The Well-Lit Room

Last night I put the wrap on Alan Wake, and I have to say the longer I played it the more it grew on me. I still don’t love the conceit of shining a flashlight at shadow demons in order to drop their invulnerability and then having to figure out some other way to actually kill them. I think the game should have gone for one or the other. Either we kill them with mechanical means… or we use the flashlight to burn them away but the combination of both just feels awkward. When you get to needing to burn away shadow manifestations like possessed objects and the ever present shadow goo… that feels way more synchronous with the setting.

I think my biggest complaint is still the sheer number of times the game resets any advantages you have and forces you to go fumbling helpless through the dark. Now I get what the game was going for. This is literally a horror story being acted out by you the protagonist and the game tells you that directly. The story is about all of the near misses and times you were placed in danger along the way, and in order to do this the game keeps taking tools away from you only to force you to fumble around until you replace them.
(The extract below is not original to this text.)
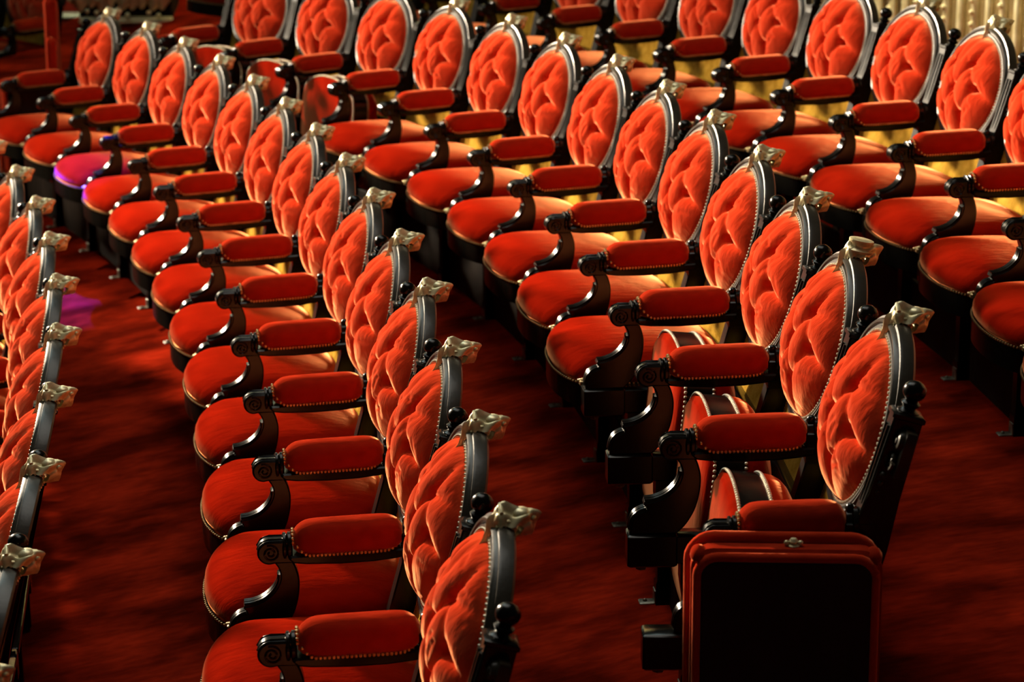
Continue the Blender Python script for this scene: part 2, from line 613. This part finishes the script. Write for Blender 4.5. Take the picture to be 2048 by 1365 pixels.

However… holy crap Alan… learn how to secure your gear because exiting a vehicle should not cause you to lose all of your shit. You would think if you need these things to survive you would be less careless than most toddlers.

The thing I am learning about Remedy through playing these games is that they are really damned good at setting up some pretty cool visuals. There are a lot of sequences in the game that are very memorable and designed in such a way as to give you an interesting vista while you are struggling through them. This is very much the case with Control, and given that I somehow completely missed playing any of the games from this studio. In theory I should have played Max Payne, but I think at the time my PC wasn’t quite sturdy enough to really tackle it and I had strayed away from consoles. All told it took me about eight hours to play through the main campaign of Alan Wake, and I am glad that I did. I have no real interest in playing through the two DLC episodes however.

I do this thing where I hyper fixate on a specific franchise, or connected franchises. Two years ago I burned through almost all of the games by the developer Spiders, and now I am seemingly revisiting anything that might be connected to the Control universe. I wrapped up Alan Wake pretty early last night and started Quantum Break which is the game that came between those two titles (three if you count Alan Wake’s American Nightmare… which does not appear to be canon). First up it is a gorgeous game, and dealing with some very different subject matter. However it appears that Alan Wake is a television show in this universe which I find interesting. I have no idea if this one is going to grab me but I figured I would give it a shot.